Skutz Falls wildfire now 50% contained

Crews have been cautioned to move carefully and watch their footing to avoid potential slips, trips and falls.

At last measurement, a Skutz Falls fire that ignited Tuesday evening was mapped at 16 hectares, up six hectares from Wednesday’s estimate, according to the BC Coastal Fire Centre, but that number may be deceiving.

While the fire likely did grow in area, the higher measurement also means crews were able to gather more exact GPS data as to the fire’s borders on Thursday compared to previous days’ estimates, explained Fire Information Officer Marg Drysdale.
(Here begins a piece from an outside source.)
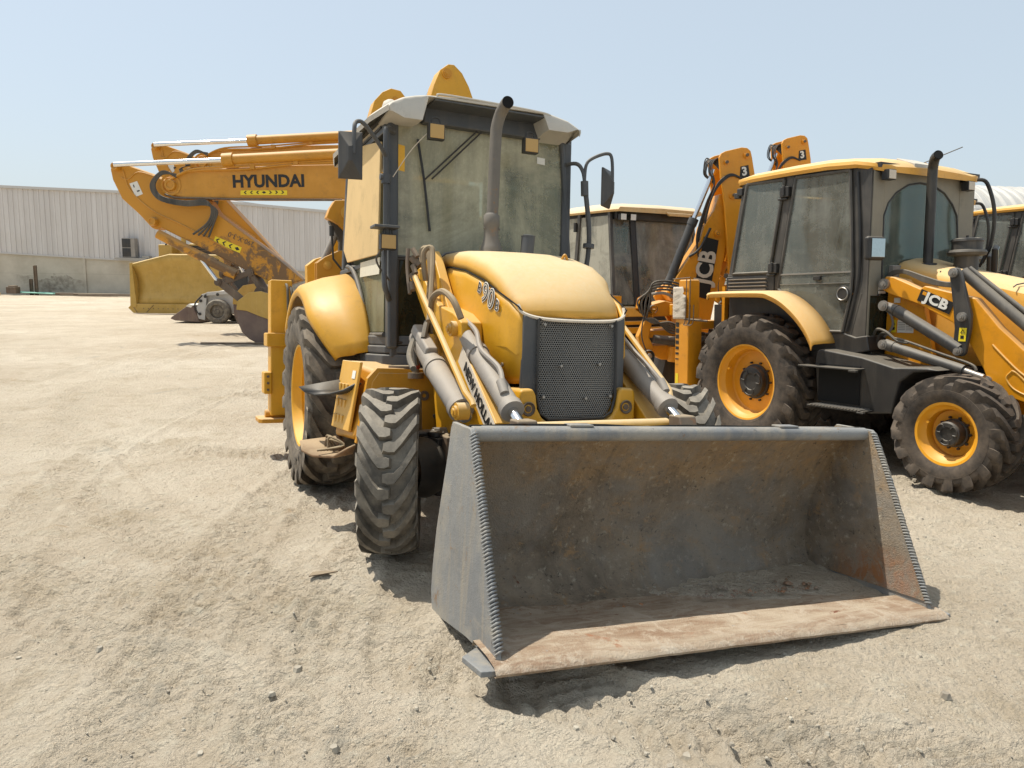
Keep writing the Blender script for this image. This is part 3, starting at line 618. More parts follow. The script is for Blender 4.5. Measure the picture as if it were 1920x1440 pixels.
# mirrors
def mirror(par,c,w_,h_,s,yaw,ht='mirrorback'):
    m=Matrix.Translation(c)@Matrix.Rotation(yaw,4,'Z')
    b=MB(); W,H=w_/2,h_/2
    rows=[[(0,-W,-H),(0,W,-H),(0,W,H),(0,-W,H)],[(.012,-W,-H),(.012,W,-H),(.012,W,H),(.012,-W,H)],[(.016,-W*.9,-H*.93),(.016,W*.9,-H*.93),(.016,W*.9,H*.93),(.016,-W*.9,H*.93)],[(.065,-W*.15,-H*.30),(.065,W*.15,-H*.30),(.065,W*.15,H*.30),(.065,-W*.15,H*.30)]]
    b.grid(rows,close=True); b.add(rows[-1],[(3,2,1,0)]); b.add(rows[0],[(0,1,2,3)]); o=b.build('mirror',ht,par,bev=.006,mat=m)
    b=MB(); b.box(-.004,-.001,-W*.93,W*.93,-H*.95,H*.95); b.build('mirror_glass','mirror',o); return o
mirror(nh,(1.35,-.952,2.255),.145,.285,-1,R(-12)); mirror(nh,(1.30,.875,2.24),.15,.27,1,R(38))
b=B(); b.tube([(1.40,-.945,2.26),(1.40,-.94,2.40),(1.38,-.925,2.452),(1.37,-.88,2.455),(1.33,-.80,2.39),(1.28,-.73,2.32),(1.24,-.70,2.28),(1.23,-.70,2.16)],.013,n=10); b.build('mirror_arm','grey',nh)
b=B(); b.tube([(1.20,-.64,2.47),(1.24,-.69,2.475),(1.25,-.705,2.43),(1.24,-.70,2.1),(1.22,-.695,1.85),(1.21,-.70,1.70),(1.24,-.705,1.50),(1.22,-.68,1.43),(1.17,-.655,1.40)],.018,n=10); b.cyl((1.24,-.70,2.13),(1.24,-.70,2.19),.03); b.cyl((1.24,-.70,2.17),(1.24,-.74,2.17),.02)
b.build('grab_rail','grey',nh)
b=B(); b.tube([(1.12,.60,2.40),(1.25,.66,2.40),(1.30,.69,2.34),(1.31,.705,2.24)],.014,n=8); b.tube([(1.31,.70,2.28),(1.31,.71,2.38),(1.32,.75,2.43),(1.33,.86,2.475),(1.34,.90,2.44),(1.34,.91,2.25)],.012,n=8); b.tube([(1.31,.705,2.24),(1.30,.75,1.95),(1.28,.76,1.78),(1.26,.75,1.62)],.018,n=8); b.cyl((1.31,.705,2.17),(1.31,.70,2.27),.027); b.cyl((1.29,.755,1.81),(1.29,.757,1.84),.04)
b.build('mirror_arm','grey',nh)
# fenders
def fender(par,s,c,Ri,w0,w1,a0,a1,mat,name='fender',th=.02,front_drop=0,z_off=.0,xs=1.0):
    """s=-1 right side. w0 inner |y|, w1 outer |y|"""
    rows=[];n=22
    for i in range(n):
        a=a0+(a1-a0)*i/(n-1); cx_,cz_=c
        q=(i/(n-1)); taper=1-front_drop*max(0,(q-.75)/.25)**1.5
        wo=w0+(w1-w0)*taper
        def pt(r,y): return (cx_+math.cos(a)*r*xs,s*y,cz_+math.sin(a)*r+z_off)
        rows.append([pt(Ri-.04,wo),pt(Ri+.0,wo+.004),pt(Ri+.035,wo-.025),pt(Ri+.065,wo-.10),pt(Ri+.10,(w0+wo)/2),pt(Ri+.135,w0+.04),pt(Ri+.10,w0)])
    if s<0: rows=[r[::-1] for r in rows]
    b=MB(); b.grid(rows); return b.build(name,mat,par,sm=60,solid=th)
fender(nh,-1,(-.02,.70),.80,.67,1.06,R(142),R(22),'nh_side',front_drop=.42,xs=.98)
fender(nh,1,(-.02,.70),.80,.67,1.06,R(142),R(22),'nh_side',front_drop=.42,xs=.98)
# mast / loader towers, arms
for s in(-1,1):
    b=B(); b.prism([(1.34,1.50),(1.36,1.64),(1.40,1.69),(1.46,1.70),(1.53,1.65),(1.70,1.45),(2.0,1.12),(2.05,.60),(1.62,.58),(1.50,1.0),(1.40,1.3)],s*.47,s*.41); b.build('loader_tower','nh_side',nh,bev=.008)
    b=B(); b.prism([(1.52,1.56),(1.60,1.58),(1.74,1.47),(1.96,1.34),(2.22,1.29),(2.34,1.24),(2.36,1.12),(2.83,.76),(2.70,.70),(2.58,.62),(2.48,.62),(2.42,.72),(2.40,.80),(2.02,1.13),(1.80,1.20),(1.50,1.46)],s*.585,s*.465); b.build('loader_arm','nh_side',nh,bev=.010)
    b=B(); pin(b,(2.26,s*.585,1.205),(0,s,0),.030,.03); pin(b,(1.55,s*.585,1.52),(0,s,0),.03,.02); pin(b,(2.60,s*.64,.80),(0,s,0),.032,.06); b.build('pivot_pin','nh_hood',nh)
    # lift cylinder
    b=B(); b.cyl((1.80,s*.655,1.155),(2.16,s*.655,.985),.048,.058,n=20); b.cyl((2.14,s*.655,.995),(2.54,s*.655,.81),.062,.060,n=20); b.cyl((2.13,s*.655,1.0),(2.165,s*.655,.985),.067,n=20); b.cyl((2.52,s*.655,.818),(2.56,s*.655,.80),.066,n=20); cy=b.build('lift_cylinder','cyl',nh,sm=50)
    b=B(); b.cyl((2.54,s*.655,.81),(2.62,s*.655,.775),.034); b.build('cylinder_rod','chrome',cy)
    b=B(); b.box(1.72,2.05,s*.66-.035,s*.66+.035,-.01,.05)
    b2=MB(); b2.hexa([(1.80,s*.70,1.185),(2.08,s*.70,1.05),(2.08,s*.615,1.05),(1.80,s*.615,1.185),(1.83,s*.69,1.235),(2.10,s*.69,1.10),(2.10,s*.625,1.10),(1.83,s*.625,1.235)][::1 if s>0 else 1]); b2.build('cylinder_guard','cyl',nh,bev=.015)
    # bucket (tilt) cylinder
    b=B(); p0=Vector((2.24,s*.535,1.205)); p1=Vector((2.90,s*.535,.83)); d=(p1-p0).normalized()
    b.cyl(p0,p0+d*.10,.028,.050,n=20); b.cyl(p0+d*.10,p1,.051,n=20); b.cyl(p1-d*.03,p1+d*.01,.058,n=20); b.cyl(p0+d*.24,p0+d*.27,.058,n=20)
    cy=b.build('tilt_cylinder','cyl',nh,sm=50); b=B(); b.cyl(p1,p1+d*.19,.026); b.build('cylinder_rod','chrome',cy)
    b=B(); b.tube([p0+Vector((.03,0,.05)),p0+d*.2+Vector((.02,s*.0,.085)),p0+d*.35+Vector((.01,s*.02,.07)),p0+d*.55+Vector((.02,0,.085)),p0+d*.66+Vector((.02,s*.02,.06))],.013,n=8); b.cyl(p0+d*.62+Vector((.03,s*.02,.06)),p0+d*.70+Vector((.01,s*.02,.045)),.022); b.build('cylinder_pipe','cyl',cy)
    # yellow return pipe
    b=B(); b.tube([(1.86,s*.69,1.50),(2.0,s*.69,1.395),(2.31,s*.69,1.18),(2.70,s*.69,.90),(2.74,s*.67,.86),(2.76,s*.67,.84)],.016,smooth=False,n=8); b.build('leveling_rod','nh_hood',nh)
    # front lever links down to bucket
    b=B(); b.prism([(2.98,.80),(3.07,.80),(3.09,.745),(2.99,.73)],s*.585,s*.485); b.build('bucket_link','exc_dk',nh,bev=.01)
# arm assembly enlarged about the camera point, left mirrored, to line up in view
for o in list(nh.children):
    if o.name.split('.')[0] in ('loader_arm','pivot_pin','lift_cylinder','cylinder_guard','tilt_cylinder','leveling_rod','bucket_link'):
        for c_ in [o]+list(o.children):
            co=[v.co for v in c_.data.vertices]; s_=1 if sum(v.y for v in co)>0 else -1
            for v in c_.data.vertices: v.co=v.co*1.058+Vector((-.354,-s_*.114,-.067))
# hoses near the towers
b=B()
for pts,r in (([(1.62,-.55,1.50),(1.60,-.56,1.66),(1.62,-.52,1.70),(1.66,-.52,1.62),(1.78,-.57,1.35),(1.85,-.60,1.25)],.017),([(1.50,-.53,1.60),(1.47,-.53,1.69),(1.50,-.50,1.70),(1.56,-.50,1.55),(1.60,-.52,1.35),(1.62,-.5,1.18)],.019),
              ([(1.88,-.60,1.30),(1.95,-.61,1.38),(2.08,-.60,1.41),(2.20,-.58,1.36),(2.25,-.55,1.26)],.018)):
    b.tube(pts,r,n=8)
b.build('hose','hosebr',nh)
b=B()
for pts,r in (([(1.48,-.56,.98),(1.47,-.57,1.12),(1.52,-.58,1.20),(1.62,-.62,1.15),(1.8,-.70,1.05),(1.95,-.72,.98)],.018),([(1.60,-.53,1.05),(1.62,-.54,1.22),(1.68,-.56,1.24),(1.75,-.6,1.15)],.018)): b.tube(pts,r,n=8)
b.build('hose','hose',nh)
b=B(); b.cyl((1.47,-.56,.93),(1.47,-.56,1.0),.022); b.cyl((1.47,-.56,.90),(1.47,-.56,.935),.05); b.cyl((1.35,-.6,.955),(1.35,-.6,.975),.10,n=24); b.build('hydraulic_fitting','exc_dk',nh)
b=B(); b.cyl((1.47,-.56,.96),(1.47,-.56,.99),.025,n=12); b.build('fitting_cap',plain('red plastic',(.25,.02,.015),.5),nh)
b=B()
for k in range(5):
    x=1.30+.05*random.random(); b.cyl((x+.28,-.62+.03*k%.05,1.44+.05*k),(x+.25,-.62,1.49+.05*k),.016+.006*(k%2),n=10)
b.tube([(1.56,-.63,1.42),(1.5,-.63,1.58),(1.48,-.62,1.70)],.012,n=8); b.build('valve_fittings','exc_dk',nh)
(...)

“It’s a moving target for the first little while,” she said. “You take a couple of people’s best guesses and you factor in smoke and you factor in slope, all of those things, and until they actually can get a mapped size, it’s never exact.”

The human-caused fire was 50 per cent contained as of Thursday afternoon.

Drysdale said the incident commander reported that with the personnel that he has — now a crew of 75 on the ground in addition to five helicopters in the air and other aircraft on standby — he believed he’s going to have better containment by the end of Thursday. The commander gave no indication of how much containment is hoped for.

“It’s a lot of slash on the ground, it’s tough going so he doesn’t want to release a number until he hits it,” Drysdale said. “It’s just gruelling work, there’s no doubt about it. This type of fire, always when you’re in slash, the ground crews are just working so hard. It’s just a hard slog for them to get through this.”

Lake Cowichan and Sahtlam Firefighters were called out to a reports of brush fire about 4:30 p.m. Tuesday.

Initial 9-1-1 calls had dispatchers and local crews wondering if there were actually two fires burning. but investigation revealed the fire was just large enough to be seen from two different communities.

Cowichan Valley volunteer firefighters quickly realized what they were dealing with, and the call went out to the BC Wildfire Service.

Within an hour aircraft were circling overhead.

Firefighters from the BC Wildfire Service worked through the night to combat the blaze which is about 10 kilometres east of Lake Cowichan.

The first resources dispatched included two initial attack crews of three firefighters each, air tankers— including the Martin Mars — two BC Wildfire Service response officers, 10 contract fire fighters, two medium helicopters, and two water tenders, Drysdale confirmed.

An industry representative and industry firefighters were also on scene and the landowner also brought in private crews.

Tuesday night the Martin Mars water bomber made a total of six drops on the fire. According to Coulson Flying Tankers, the aircraft averaged drops of 21,600 litres for a total of 130,000 litres in about an hour and a half’s worth of work.

“The turn times averaged 15 minutes per drop which was excellent with some eight minute drop cycles,” said the company’s update. “As there were other aircraft working on the fire we had to allow them the time to get clear prior to each drop. It was an example of great teamwork, working in tandem with the other aircraft.”

A BC Wildfire Service unit crew — a group of 20 firefighters trained for ground work — was brought in on Wednesday.

The fire grew from four to 10 to 16 hectares over the course of three days. By Wednesday afternoon, however, the Coastal Fire Centre confirmed the blaze was 20 per cent contained.

“It’s burning up the slope but they have a containment line on the bottom,” Drysdale said.

Manpower was increased to 61 on the ground Wednesday and then upwards of 75 firefighters by Thursday.

Heavy machinery and more tenders were also called for.

Air support remained steady.

“It’s quite the airshow I’ve heard,” Drysdale noted. Five helicopters of varied sizes were doing most of the work from the air, filling their buckets at nearby lakes.

Air tankers are on standby but are not in the air after Tuesday, Drysdale explained.

“When they have crews on the ground they don’t want to use air tankers because it means the ground crews have to pull back,” she said.

“There have been no road closures, despite the rumour and speculation that’s been going around,” Drysdale said. “The fire is not threatening homes at this time.”

No evacuation notices have been issued.